*What is expected*. Transcribe each line of the material as it is, and drop any picture.

*Supplied data*.
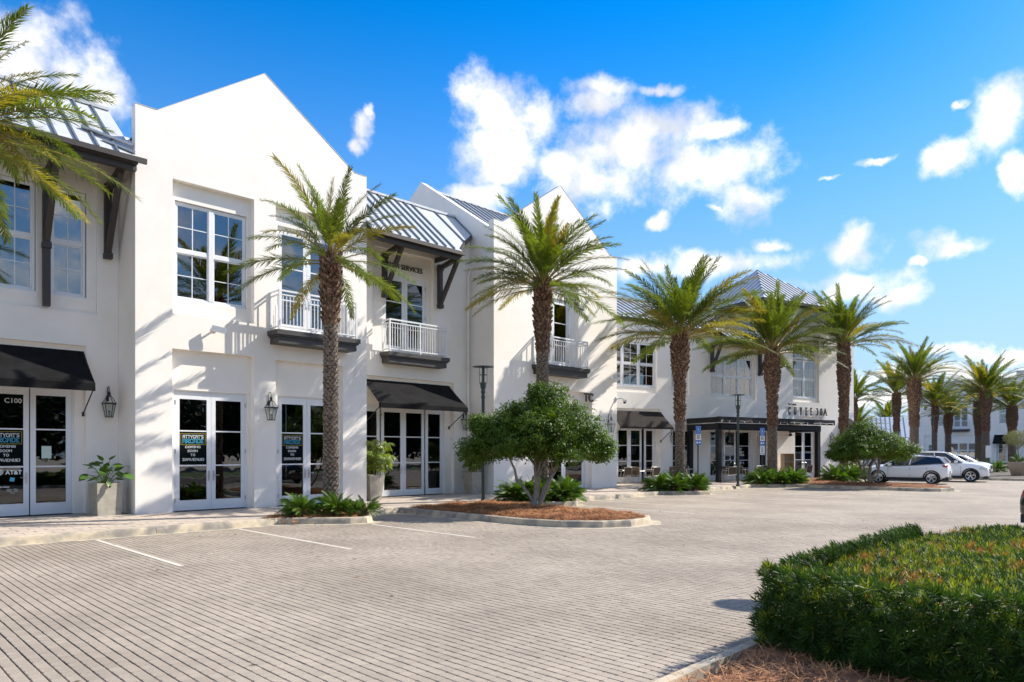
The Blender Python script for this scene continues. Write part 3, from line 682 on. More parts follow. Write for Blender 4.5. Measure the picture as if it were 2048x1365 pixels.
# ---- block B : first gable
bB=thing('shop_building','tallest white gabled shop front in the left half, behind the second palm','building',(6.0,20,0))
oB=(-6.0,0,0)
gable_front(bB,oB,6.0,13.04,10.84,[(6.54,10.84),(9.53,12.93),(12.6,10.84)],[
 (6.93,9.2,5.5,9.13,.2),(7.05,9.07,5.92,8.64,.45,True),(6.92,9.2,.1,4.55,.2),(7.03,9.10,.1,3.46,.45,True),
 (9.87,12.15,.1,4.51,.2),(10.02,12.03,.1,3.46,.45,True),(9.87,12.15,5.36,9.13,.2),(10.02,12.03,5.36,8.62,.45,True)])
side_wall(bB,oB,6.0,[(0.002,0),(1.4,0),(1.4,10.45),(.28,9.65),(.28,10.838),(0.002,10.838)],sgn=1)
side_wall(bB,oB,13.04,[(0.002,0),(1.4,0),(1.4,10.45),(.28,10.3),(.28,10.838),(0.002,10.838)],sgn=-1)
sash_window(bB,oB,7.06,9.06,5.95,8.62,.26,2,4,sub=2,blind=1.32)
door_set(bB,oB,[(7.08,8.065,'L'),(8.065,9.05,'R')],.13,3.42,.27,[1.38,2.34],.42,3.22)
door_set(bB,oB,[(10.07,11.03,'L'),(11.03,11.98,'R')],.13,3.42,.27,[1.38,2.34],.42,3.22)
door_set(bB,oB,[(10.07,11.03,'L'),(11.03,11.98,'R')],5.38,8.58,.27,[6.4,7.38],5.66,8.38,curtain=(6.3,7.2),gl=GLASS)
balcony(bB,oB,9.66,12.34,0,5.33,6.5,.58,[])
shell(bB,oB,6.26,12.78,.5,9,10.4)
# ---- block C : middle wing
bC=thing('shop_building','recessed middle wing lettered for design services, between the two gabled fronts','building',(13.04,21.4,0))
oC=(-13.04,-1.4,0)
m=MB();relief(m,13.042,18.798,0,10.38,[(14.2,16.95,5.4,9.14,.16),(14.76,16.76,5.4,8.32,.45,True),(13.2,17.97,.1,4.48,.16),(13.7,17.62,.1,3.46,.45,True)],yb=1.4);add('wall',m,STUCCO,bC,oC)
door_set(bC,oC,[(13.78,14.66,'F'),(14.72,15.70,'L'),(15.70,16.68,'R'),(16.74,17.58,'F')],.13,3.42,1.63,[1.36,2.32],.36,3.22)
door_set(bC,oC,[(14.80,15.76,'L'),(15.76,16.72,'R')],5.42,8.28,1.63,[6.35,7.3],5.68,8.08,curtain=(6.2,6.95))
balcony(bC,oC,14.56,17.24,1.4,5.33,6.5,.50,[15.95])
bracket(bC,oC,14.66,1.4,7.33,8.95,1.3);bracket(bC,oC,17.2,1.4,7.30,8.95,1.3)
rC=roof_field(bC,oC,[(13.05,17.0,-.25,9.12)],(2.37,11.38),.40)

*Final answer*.
The Blender Python script for this scene continues. Write part 3, from line 682 on. More parts follow. Write for Blender 4.5. Measure the picture as if it were 2048x1365 pixels.
# ---- block B : first gable
bB=thing('shop_building','tallest white gabled shop front in the left half, behind the second palm','building',(6.0,20,0))
oB=(-6.0,0,0)
gable_front(bB,oB,6.0,13.04,10.84,[(6.54,10.84),(9.53,12.93),(12.6,10.84)],[
 (6.93,9.2,5.5,9.13,.2),(7.05,9.07,5.92,8.64,.45,True),(6.92,9.2,.1,4.55,.2),(7.03,9.10,.1,3.46,.45,True),
 (9.87,12.15,.1,4.51,.2),(10.02,12.03,.1,3.46,.45,True),(9.87,12.15,5.36,9.13,.2),(10.02,12.03,5.36,8.62,.45,True)])
side_wall(bB,oB,6.0,[(0.002,0),(1.4,0),(1.4,10.45),(.28,9.65),(.28,10.838),(0.002,10.838)],sgn=1)
side_wall(bB,oB,13.04,[(0.002,0),(1.4,0),(1.4,10.45),(.28,10.3),(.28,10.838),(0.002,10.838)],sgn=-1)
sash_window(bB,oB,7.06,9.06,5.95,8.62,.26,2,4,sub=2,blind=1.32)
door_set(bB,oB,[(7.08,8.065,'L'),(8.065,9.05,'R')],.13,3.42,.27,[1.38,2.34],.42,3.22)
door_set(bB,oB,[(10.07,11.03,'L'),(11.03,11.98,'R')],.13,3.42,.27,[1.38,2.34],.42,3.22)
door_set(bB,oB,[(10.07,11.03,'L'),(11.03,11.98,'R')],5.38,8.58,.27,[6.4,7.38],5.66,8.38,curtain=(6.3,7.2),gl=GLASS)
balcony(bB,oB,9.66,12.34,0,5.33,6.5,.58,[])
shell(bB,oB,6.26,12.78,.5,9,10.4)
# ---- block C : middle wing
bC=thing('shop_building','recessed middle wing lettered for design services, between the two gabled fronts','building',(13.04,21.4,0))
oC=(-13.04,-1.4,0)
m=MB();relief(m,13.042,18.798,0,10.38,[(14.2,16.95,5.4,9.14,.16),(14.76,16.76,5.4,8.32,.45,True),(13.2,17.97,.1,4.48,.16),(13.7,17.62,.1,3.46,.45,True)],yb=1.4);add('wall',m,STUCCO,bC,oC)
door_set(bC,oC,[(13.78,14.66,'F'),(14.72,15.70,'L'),(15.70,16.68,'R'),(16.74,17.58,'F')],.13,3.42,1.63,[1.36,2.32],.36,3.22)
door_set(bC,oC,[(14.80,15.76,'L'),(15.76,16.72,'R')],5.42,8.28,1.63,[6.35,7.3],5.68,8.08,curtain=(6.2,6.95))
balcony(bC,oC,14.56,17.24,1.4,5.33,6.5,.50,[15.95])
bracket(bC,oC,14.66,1.4,7.33,8.95,1.3);bracket(bC,oC,17.2,1.4,7.30,8.95,1.3)
rC=roof_field(bC,oC,[(13.05,17.0,-.25,9.12)],(2.37,11.38),.40)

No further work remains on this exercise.